Os dois casos, embora apartados por quase três décadas de distância, nos permitem fazer alguns paralelos. Aqui, faremos três. O primeiro corresponde à historicidade dos acontecimentos: ambos só podem ser compreendidos se examinarmos o que veio antes. No caso do Chile, séculos de dominação colonial e de estruturas oligárquicas, cujos beneficiários se sentiram frontalmente ameaçados pela eleição de um candidato abraçado a uma agenda popular, apoiado por movimentos sociais e decidido a alargar as instâncias democráticas do país. O 11 de setembro chileno foi resultado desse receio.
O estadunidense, por sua vez, resulta de um longo processo iniciado com a Guerra do Afeganistão (1979-1989), na qual grupos reacionários como os mujahidin (que seriam o embrião do talibã) receberam apoio de Washington para combater um governo revolucionário de alinhamento soviético. Ao fim do conflito – e da ocupação socialista -, os EUA mediaram uma transição pouco satisfatória aos radicais afegãos. O prolongamento dessas tensões resultou em ressentimentos que ocasionariam o atentado às Torres Gêmeas. Dessa forma, um segundo paralelo possível é o fato de que ambos os casos possuem relação, direta ou indireta, com os processos históricos ocorridos durante a Guerra Fria.
O terceiro paralelo, e para nós o mais importante, é o fato de que os dois episódios resultaram em traumas tanto para chilenos quanto para estadunidenses e muçulmanos. A violência perpetrada pela ditadura chilena, que pavimentou seu caminho a partir daquele dia, faz parte da memória coletiva daquele povo. Sobretudo porque homenagens a Pinochet e a outros militares podem ser encontradas em espaços públicos até hoje, enquanto muitas das pessoas vitimadas pela perseguição e opressão do regime seguem desaparecidas. O atentado ocorrido em Nova York, por sua vez, mudou completamente os hábitos do povo estadunidense e instituiu novas formas de sociabilidade, dentro das quais o medo frente ao terrorismo e quanto a novas possíveis perdas se tornaram uma constante.

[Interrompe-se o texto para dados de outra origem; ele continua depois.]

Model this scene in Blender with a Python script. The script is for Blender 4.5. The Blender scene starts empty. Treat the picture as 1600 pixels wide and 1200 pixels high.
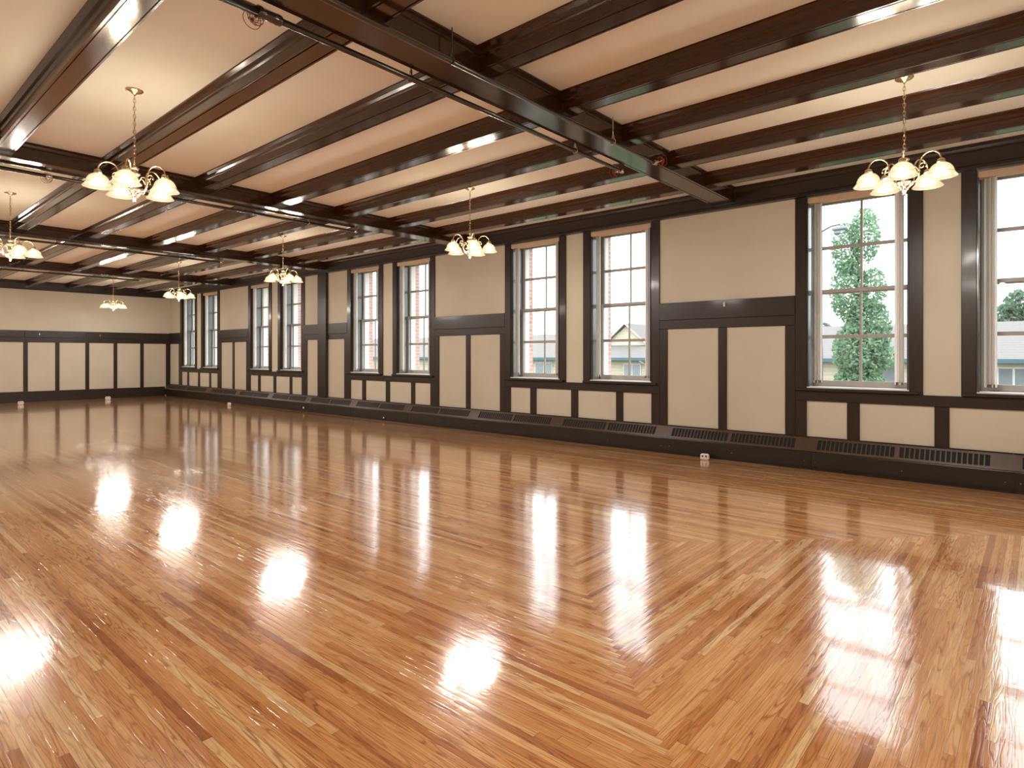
import bpy, bmesh, math, random
from mathutils import Vector, Matrix
random.seed(7)
PI = math.pi
scene = bpy.context.scene
COL = scene.collection

# ------------------------------------------------------------------ helpers
class MB:
    """collects vertices and faces, then links them as ONE mesh object"""
    def __init__(self):
        self.v = []; self.f = []; self.smooth = []
    def box(self, x0, x1, y0, y1, z0, z1):
        n = len(self.v)
        self.v += [(x0,y0,z0),(x1,y0,z0),(x1,y1,z0),(x0,y1,z0),(x0,y0,z1),(x1,y0,z1),(x1,y1,z1),(x0,y1,z1)]
        for q in ((3,2,1,0),(4,5,6,7),(0,1,5,4),(1,2,6,5),(2,3,7,6),(3,0,4,7)):
            self.f.append(tuple(n+i for i in q)); self.smooth.append(False)
        return self
    def cbox(self, x0, x1, y0, y1, z0, z1, b=0.004):
        """box with bevelled edges"""
        bm = bmesh.new()
        bmesh.ops.create_cube(bm, size=1.0)
        for v in bm.verts:
            v.co = Vector(((x0+x1)/2 + v.co.x*(x1-x0), (y0+y1)/2 + v.co.y*(y1-y0), (z0+z1)/2 + v.co.z*(z1-z0)))
        b = min(b, 0.45*min(x1-x0, y1-y0, z1-z0))
        bmesh.ops.bevel(bm, geom=bm.edges[:], offset=b, segments=1, affect='EDGES', profile=0.5)
        self.add_bm(bm); bm.free()
        return self
    def add_bm(self, bm, M=None, smooth=False):
        n = len(self.v); bm.verts.index_update()
        for v in bm.verts:
            self.v.append(tuple(M @ v.co) if M else tuple(v.co))
        for f in bm.faces:
            self.f.append(tuple(n+v.index for v in f.verts)); self.smooth.append(smooth)
    def quad(self, a, b, c, d):
        n = len(self.v); self.v += [a, b, c, d]; self.f.append((n, n+1, n+2, n+3)); self.smooth.append(False)
        return self
    def lathe(self, prof, seg=24, M=None, caps=False):
        """prof: list of (r, z)"""
        n = len(self.v)
        for r, z in prof:
            for k in range(seg):
                a = 2*PI*k/seg
                p = Vector((r*math.cos(a), r*math.sin(a), z))
                self.v.append(tuple(M @ p) if M else tuple(p))
        for i in range(len(prof)-1):
            for k in range(seg):
                k2 = (k+1) % seg
                self.f.append((n+i*seg+k, n+i*seg+k2, n+(i+1)*seg+k2, n+(i+1)*seg+k)); self.smooth.append(True)
        if caps:
            self.f.append(tuple(n+k for k in reversed(range(seg)))); self.smooth.append(False)
            m = n+(len(prof)-1)*seg
            self.f.append(tuple(m+k for k in range(seg))); self.smooth.append(False)
        return self
    def tube(self, pts, r, seg=8, closed=False, caps=True):
        pts = [Vector(p) for p in pts]; N = len(pts)
        rr = r if isinstance(r, (list, tuple)) else [r]*N
        n = len(self.v); up = None
        for i, p in enumerate(pts):
            if closed: t = (pts[(i+1) % N] - pts[i-1]).normalized()
            else: t = (pts[min(i+1, N-1)] - pts[max(i-1, 0)]).normalized()
            if up is None:
                up = t.orthogonal().normalized()
            else:
                up = (up - t*up.dot(t))
                up = up.normalized() if up.length > 1e-6 else t.orthogonal().normalized()
            s = t.cross(up)
            for k in range(seg):
                a = 2*PI*k/seg
                self.v.append(tuple(p + (up*math.cos(a) + s*math.sin(a))*rr[i]))
        for i in range(N if closed else N-1):
            j = (i+1) % N
            for k in range(seg):
                k2 = (k+1) % seg
                self.f.append((n+i*seg+k, n+i*seg+k2, n+j*seg+k2, n+j*seg+k)); self.smooth.append(True)
        if caps and not closed:
            self.f.append(tuple(n+k for k in reversed(range(seg)))); self.smooth.append(False)
            m = n+(N-1)*seg
            self.f.append(tuple(m+k for k in range(seg))); self.smooth.append(False)
        return self
    def prism(self, prof, axis, a0, a1):
        """prof: closed outline of 2D points, swept straight along 'X' (y,z) or 'Y' (x,z)"""
        n = len(self.v); k = len(prof)
        for a in (a0, a1):
            for p, q in prof:
                self.v.append((a, p, q) if axis == 'X' else (p, a, q))
        for i in range(k):
            j = (i+1) % k
            self.f.append((n+i, n+j, n+k+j, n+k+i)); self.smooth.append(False)
        self.f.append(tuple(n+i for i in reversed(range(k)))); self.smooth.append(False)
        self.f.append(tuple(n+k+i for i in range(k))); self.smooth.append(False)
        return self
    def sphere(self, c, r, seg=12, rings=8, sz=1.0):
        prof = [(max(1e-4, r*math.sin(PI*i/rings)), -r*sz*math.cos(PI*i/rings)) for i in range(rings+1)]
        return self.lathe(prof, seg, Matrix.Translation(Vector(c)))
    def build(self, name, mat, parent=None, recalc=True):
        me = bpy.data.meshes.new(name)
        me.from_pydata(self.v, [], self.f)
        me.polygons.foreach_set('use_smooth', self.smooth)
        if recalc:
            bm = bmesh.new(); bm.from_mesh(me)
            bmesh.ops.recalc_face_normals(bm, faces=bm.faces[:])
            bm.to_mesh(me); bm.free()
        me.materials.append(mat); me.update()
        o = bpy.data.objects.new(name, me); COL.objects.link(o)
        if parent is not None: o.parent = parent
        return o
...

Ao mesmo tempo, muçulmanos residentes nos EUA e em outros países ocidentais tornaram-se alvo de discursos de ódio, violência física, verbal e institucional. Portanto, chilenos, estadunidenses e muçulmanos passaram, dessas datas em diante, a viver a continuidade desses episódios nos seus cotidianos.
A presença do passado em nosso tempo é visível quando percebemos a perpetuação de traumas ocorridos anteriormente, sem os quais a realidade atual de determinadas populações não pode ser compreendida. A memória ocupa um importante lugar na busca por compreender a relação das pessoas com o passado. É por meio dela que o passado, de certa forma, permanece vivo. Lidar com os traumas é fundamental para conhecermos melhor o problema. Somente dessa maneira é possível colaborarmos com um futuro no qual os problemas do passado não permaneçam vivos e, assim, possamos educar as pessoas no sentido contrário ao da opressão e do terror.